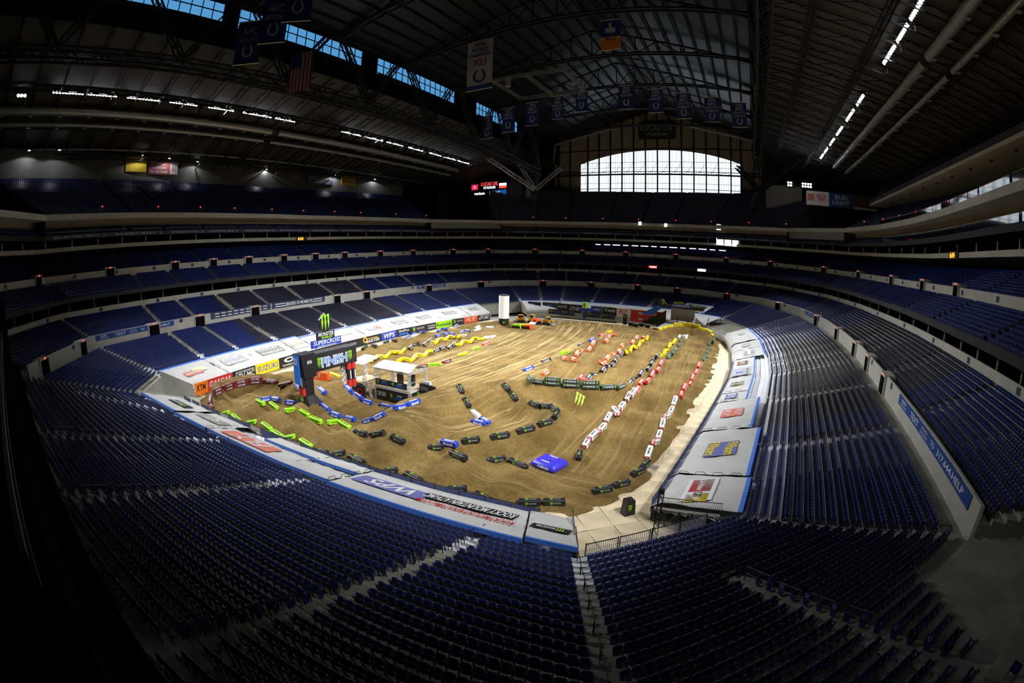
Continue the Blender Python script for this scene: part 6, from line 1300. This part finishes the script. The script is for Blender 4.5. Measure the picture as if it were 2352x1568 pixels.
# hanging lighting truss
t = empty('hanging_truss', (-51.5, 111, 68)); tag(t, 'pale rectangular truss frame hanging under the roof with a middle bar', 'truss')
for p, q in (((-9.8, -8.4), (9.8, -8.4)), ((-9.8, 8.4), (9.8, 8.4)), ((-9.8, -8.4), (-9.8, 8.4)), ((9.8, -8.4), (9.8, 8.4)), ((0, -8.4), (0, 8.4))):
    b = MB(); lattice(b, (*p, 0), (*q, 0), .7, .7, 18, .05, .09); b.build('truss_bar', M['duct'], t)
for x, y in ((-9.8, -8.4), (9.8, -8.4), (-9.8, 8.4), (9.8, 8.4)): MB().tube((x, y, .4), (x*.9, y, 14), .04, 5).build('hanging_cable', M['rail'], t)
for x, y in ((-8, -3), (9, 2)): MB().box((x, y, 1.0), (1.0, 1.4, 2.4)).build('speaker_array', M['steel'], t)
# name sign over the great window
t = empty('gable_sign', (-39, 210.6, 76.6)); tag(t, 'dark board with dim raised stadium lettering above the great window', 'sign'); MB().box((0, 0, 4), (17, .6, 8)).build('board', M['sign_dark'], t)
text('LUCAS OIL', M['sign_letters'], t, frame_m(Vector((0, -.4, 5.4)), (1, 0, 0), (0, 0, 1)), 15.4, 2.7, .2); text('STADIUM', M['sign_letters'], t, frame_m(Vector((0, -.4, 2.2)), (1, 0, 0), (0, 0, 1)), 9.6, 1.7)
for s in (-1, 1):
    t = empty('gable_duct', (AX+s*14, 206, 82)); tag(t, 'pale round duct sloping down the %s side of the north gable' % ('west' if s < 0 else 'east'), 'duct'); inv = T(-(AX+s*14), -206, -82)
    MB().tube((AX+s*12, 206, 82.5), (AX+s*46, 206, 75.0), .6, 10).build('duct_run', M['duct'], t, inv); MB().tube((AX+s*46, 206, 75.0), (AX+s*47.5, 206, 66), .6, 10).build('down_pipe', M['duct'], t, inv)
# video board in the north-west corner
t = empty('video_board', (-116, 189, 35.5)); tag(t, 'large dark video board with a small lit strip of logos at its top', 'screen')
MB().box((0, .6, 11), (39.5, 1, 22)).build('screen', M['screen'], t)
Fv = lambda x, z: frame_m(Vector((x+116, -.05, z-35.5)), (1, 0, 0), (0, 0, 1))
text('LUCAS OIL', M['led_red'], t, Fv(-113.2, 54.6), 9.4, 1.7, .2); text('STADIUM', M['white_led'], t, Fv(-113.2, 52.8), 6.4, 1.2)
link('logo_panel', panel('led_pink', 3.6, 2.6), t, Fv(-121.3, 53.4)); text('A', M['amber_led'], t, Fv(-121.3, 53.5) @ T(0, 0, .05), 1.4, 1.5)
link('logo_panel', panel('white_led', 3.8, 1.2), t, Fv(-106.0, 53.9)); link('logo_panel', panel('led_red', 3.8, 1.1), t, Fv(-106.0, 52.7)); text('verizon', M['white_led'], t, Fv(-118.6, 50.2), 5.8, 1.3); link('logo_panel', panel('led_blue', 9, 2.5), t, Fv(-108.6, 50.1)); text('BUD LIGHT', M['white_led'], t, Fv(-110.2, 50.3) @ T(0, 0, .05), 5.4, .8)
# signs behind the north-east and west upper decks
for x0, x1, bg, lb, its in ((22.3, 30.4, 'pale', 'white tyre-shop sign with red letters in the north-east corner', [('BELLE', 'red', .16, .2, .42, .2), ('TIRE', 'red', .16, -.05, .36, .2), ('r', 'pink', -.3, .05, .3, .5)]), (30.5, 39.3, 'budblue', 'blue sign with white beer lettering in the north-east corner', [('BUD', 'white', 0, .2, .5, .3), ('LIGHT', 'white', 0, -.16, .72, .3)]), (39.4, 48.2, 'photo', 'brown photo sign with white strip in the north-east corner', [('r', 'white', 0, -.42, 1, .16)])):
    hang('corner_sign', x0, x1, 165, 43.6, 48.4, bg, lb, 'sign', its, poles=False)
def wsign(x, y0, y1, z0, z1, m, label, items):
    t = empty('upper_deck_sign', (x, (y0+y1)/2, z0)); tag(t, label, 'sign'); w, h = y1-y0, z1-z0; MB().box((0, 0, h/2), (.15, w, h)).build('board', M[m], t)
    for it in items:
        F = frame_m(Vector((.1, it[2]*w, h/2+it[3]*h)), (0, 1, 0), (0, 0, 1))
        shoe(M[it[1]], t, F, it[4]*w, it[5]*h) if it[0] == 's' else (link('printed_panel', panel(it[1], round(it[4]*w, 2), round(it[5]*h, 2)), t, F) if it[0] == 'r' else text(it[0], M[it[1]], t, F @ T(0, 0, .03), it[4]*w, it[5]*h))
def wallx(y): return float(np.interp(y, [off(v, DU)[1] for v in (16, 15, 14, 13, 12, 11)], [off(v, DU)[0] for v in (16, 15, 14, 13, 12, 11)]))+.8
wsign(wallx(39), 36, 42.6, 48.6, 52.8, 'yellowsign', 'yellow sign with black tool-maker lettering over the west upper deck', [('STANLEY', 'black', 0, .25, .9, .25)])
wsign(wallx(48), 43.8, 53.4, 48.2, 52.2, 'redsign', 'dark red hospital sign with pale square over the west upper deck', [('r', 'bronze', .36, 0, .26, .94), ('IU', 'redsign', .36, 0, .14, .5), ('IU Health', 'bronze', -.2, .28, .4, .2), ('healthcare', 'bronze', -.16, 0, .5, .2), ('for the better.', 'bronze', -.14, -.3, .6, .2)])
wsign(wallx(112), 105.6, 118, 48.8, 51.8, 'navysign', 'navy sign with white loyalty lettering over the west upper deck', [('COLTS LOYALTY', 'bronze', .06, .2, .8, .4), ('COLTS.COM/LOYALTY', 'bronze', .06, -.3, .6, .2), ('s', 'bronze', -.42, .2, .1, .4)])
wsign(wallx(125), 121, 128.6, 49.0, 52.6, 'yellowsign', 'yellow sign with black power-tool lettering over the west upper deck', [('DeWALT', 'black', 0, 0, .9, .4)])
# lettering strips on the walls
t = empty('lettered_strip', (0, 0, 0)); 
def fstrip(f, t0, t1, d, z, h, bg, label, items, cat='sign'):
    p, q = Vector(fpt(f, t0, d, z)), Vector(fpt(f, t1, d, z)); o = (p+q)/2; X = (p-q).normalized(); L = (p-q).length; e = empty('lettered_strip', o); tag(e, label, cat); mw = frame_m(Vector((0, 0, 0)), X, (0, 0, 1)); MB().box((0, 0, 0), (L, h, .06)).build('strip', M[bg], e, mw)
    for it in items:
        F = mw @ T(it[2]*L, it[3]*h, .05)
        shoe(M[it[1]], e, F, it[4], it[5]) if it[0] == 's' else (link('printed_panel', panel(it[1], round(it[4]*L, 2), round(it[5]*h, 2)), e, F) if it[0] == 'r' else text(it[0], M[it[1]], e, F, it[4]*L, it[5]*h))
bpy.data.objects.remove(t)
bars = lambda s: [('r', 'pale', s*k, v, w, .16) for k, v, w in ((.34, .2, .2), (.36, -.2, .16), (.25, .2, .06), (.25, -.2, .06))]
fstrip(13, .22, 1.0, DM-.08, ZM+1.9, 1.5, 'navysign', 'dark strip reading makers of moments above the charcoal west seats', [('MAKERS OF MOMENTS', 'pale', 0, 0, .48, .56)]+bars(1)+bars(-1))
fstrip(14, .02, .84, DM-.08, ZM+1.9, 1.5, 'navysign', 'dark strip with pale dashes left of the makers of moments lettering', [('r', 'pale', .1*k-.4, v, .07, .15) for k in range(9) for v in (.22, -.22)])
TX = [('NEED', 'pale', -.4, .2, .08, .3), ('ASSISTANCE', 'pale', -.4, -.2, .11, .2), ('TEXT', 'pale', -.2, 0, .13, .56), ('ISSUE &', 'pale', -.04, .2, .08, .22), ('LOCATION', 'pale', -.04, -.2, .1, .22), ('TO', 'pale', .08, 0, .05, .45), ('317.644.HELP', 'pale', .29, 0, .3, .5)]
fstrip(15, .25, .98, DM-.08, ZM+1.95, 1.0, 'budblue', 'blue text-for-help strip on the south part of the west wall', TX)
fstrip(0, .04, .66, DM-.08, ZM+1.95, 1.0, 'budblue', 'blue text-for-help strip on the near end of the east wall', TX)
fstrip(11, .1, .6, DM-.08, ZM+1.95, 1.0, 'budblue', 'blue text-for-help strip at the north end of the west wall', TX)
fstrip(4, .2, .8, DM-.08, ZM+1.95, 1.0, 'budblue', 'blue text-for-help strip at the north end of the east wall', TX)
RING = {15: ['ROBERT IRSAY', 'BILL BROOKS 1986-92'], 14: ['CHRIS HINTON 1983-89', 'TED MARCHIBRODA 1975-79 92-95'], 13: ['JIM HARBAUGH 1994-97', 'COLTS NATION'], 12: ['TONY DUNGY 2002-08', 'MARVIN HARRISON 1996-08'], 11: ['EDGERRIN JAMES 1999-05', 'ERIC DICKERSON 1987-91'], 9: ['MARSHALL FAULK 1994-98'], 8: ['DWIGHT FREENEY 2002-12'], 7: ['PEYTON MANNING 1998-11'], 6: ['JEFF SATURDAY 1999-11']}
for f, names in RING.items():
    its = []
    for i, s in enumerate(reversed(names)):
        u = (i+.5)/len(names)-.5; its += [(s, 'bronze', u, 0, .36 if len(names) == 2 else .6, .5), ('s', 'bronze', u+.45/len(names), 0, .7, .7)]
    fstrip(f, .01, .99, 37.55, 29.75, .95, 'navysign', 'dark ribbon strip of honour names starting %s on the %s side' % (names[0].split()[0].lower()+' '+names[0].split()[1].lower(), 'west' if f > 10 else 'north'), its)
for (f, t_, side) in ((13, .0, 'west'), (2, .2, 'east')):
    p = Vector(fpt(f, t_, 40.9, 27.4)); e = empty('game_clock', p); tag(e, 'small black clock with amber digits on the %s suite fascia' % side, 'clock'); X = Vector((0, 1, 0)) if f == 13 else Vector((0, -1, 0)); mw = frame_m(Vector((0, 0, 0)), X, (0, 0, 1))
    MB().box((0, 0, .05), (4.2, 1.3, .2)).build('case', M['black'], e, mw); text('6:04', M['amber_led'], e, mw @ T(-.5, 0, .2), 2.2, 1.0)
for f, t_, m_, s, lb in ((7, .75, 'led_red', 'T-MOBILE', 'small lit red strip on the north club front'), (7, .05, 'white_led', ' ', 'small lit white panel on the north club front')):
    p = Vector(fpt(f, t_, DC-.1, 17.1)); e = empty('led_panel', p); tag(e, lb, 'screen'); MB().box((0, 0, 0), (3.4, .1, .9)).build('panel', M[m_], e)
    if s != ' ': text(s, M['white_led'], e, frame_m(Vector((0, -.1, 0)), (1, 0, 0), (0, 0, 1)), 2.6, .5)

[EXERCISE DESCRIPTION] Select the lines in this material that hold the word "part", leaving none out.

[WRITTEN SOLUTION]
Continue the Blender Python script for this scene: part 6, from line 1300. This part finishes the script. The script is for Blender 4.5. Measure the picture as if it were 2352x1568 pixels.
fstrip(15, .25, .98, DM-.08, ZM+1.95, 1.0, 'budblue', 'blue text-for-help strip on the south part of the west wall', TX)